Investing/Strategies / Bonds & Fixed Income Investments


Subject:  Re: DBLTX Date:  11/29/2011  7:57 PM
Author:  charliebonds Number:  33494 of 36508

I want to thank you fellas for the input. I may not own DBLTX forever, but the fund looks like an acceptable risk as a place to hold some cash.


You're doing just fine. Don't under-estimate the courage and shrewdness it took for you to buy DBLTX, which was an unknown entity when you got in and lacking enough of a track record to have earned much attention from a fund-rating shop like Morningstar, much less a retrospective seal of approval (disapproval) via a "stars" ranking. Your entry suggests that you're able to do sufficient due-diligence and to act on your own ideas. Said another way, you put on a position, and it's working. Take the credit due you.

I understand only a little about the bond market, and I have no confidence in buying individual bonds in this market.

In buying DBLTX, you weren't making a bond market bet. Instead, you were betting that a pair of fund managers who had specialized bond market experience could make you some money. That's a very different bet, and, probably, a far easier one for most investors to make. In short, if you don't know horses, then bet on the jockey, which suggests a way to ease into bond investing. Look for other managers who can offer you an edge over trying to do it yourself. Gundlach and Barach offer that. I'd suggest Fuss and Gaffney (of Loomis Sayles) are another good pair who are thoughtful, experienced, disciplined, and who serve their shareholders well. The other tact one could take to gain bond market exposure is to index. But implementing that gig requires more of a selling discipline than most investors are willing to put together for themselves, and that's why some of us prefer to own our own bonds. We can sit out market price fluctuations.

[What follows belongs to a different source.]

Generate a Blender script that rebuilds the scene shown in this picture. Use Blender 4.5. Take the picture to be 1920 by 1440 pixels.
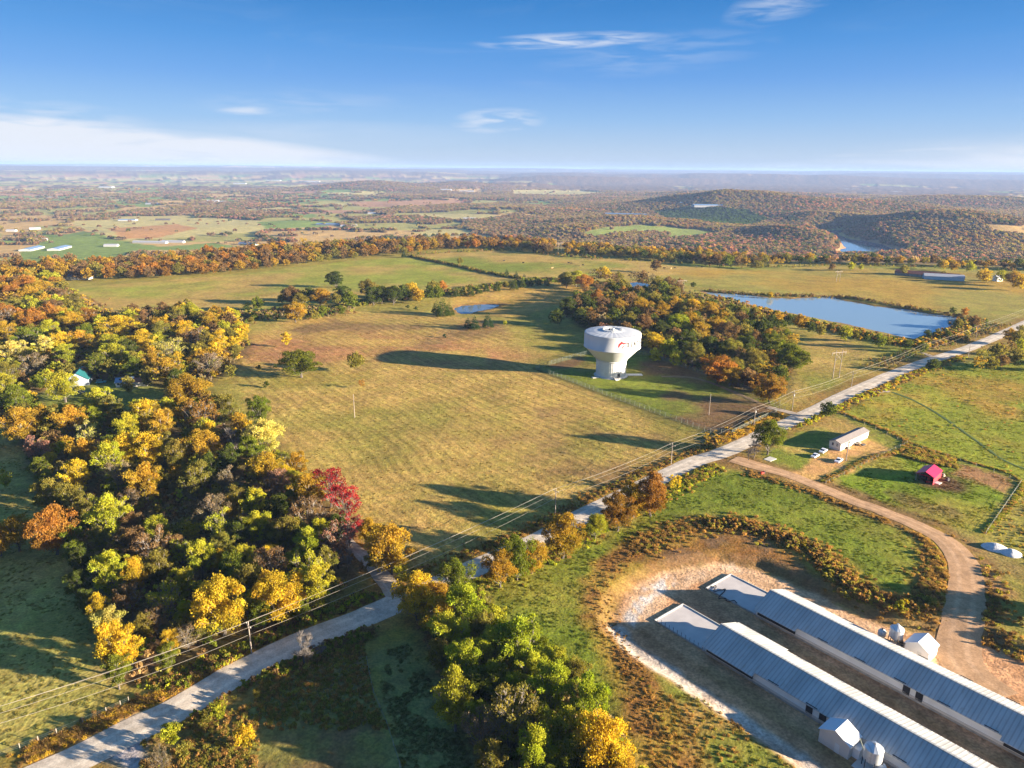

Wish I was as smart as Charlie in 2008 and 2009 when he bought in at the right price.

Don't be wishing for something that isn't true. 2008 was a tough year for me, and I got killed. In 2009, I was as scared as anyone else and saw no reason prices couldn't have rolled over and begun a second leg down. But I also knew that if I wanted to call myself a value investor, I had to be in there buying, or at least nibbling on the discounts being created. It was no different in 2010, and it hasn't been any different this year. YTD, I've put on 89 new positions. In fact, two more just this morning. So there's stuff out there that could be and maybe even should be bought *provided* the buys are consistent with one's method and discipline.

That's the rub. At a typical thousand bucks a whack to get in, and with a need to carrying upwards of at least 50 positions so as to get exposures to individual issuers down to a reasonable size, and with the work required to put on even 2-4 new positions a week, most investors have neither the time, interest, nor money to do individual bonds better than what they can buy right off the shelf with a fund. But if learning a bit about the bond market interests you, then wander over to Investopedia and start poking around. Their coverage is both in-depth and accessible. Then set up at account at E*Trade or Zions and start putting in screen time. This stuff's not rocket science, and anyone who can buy their own stocks in a responsible manner can buy their own bonds.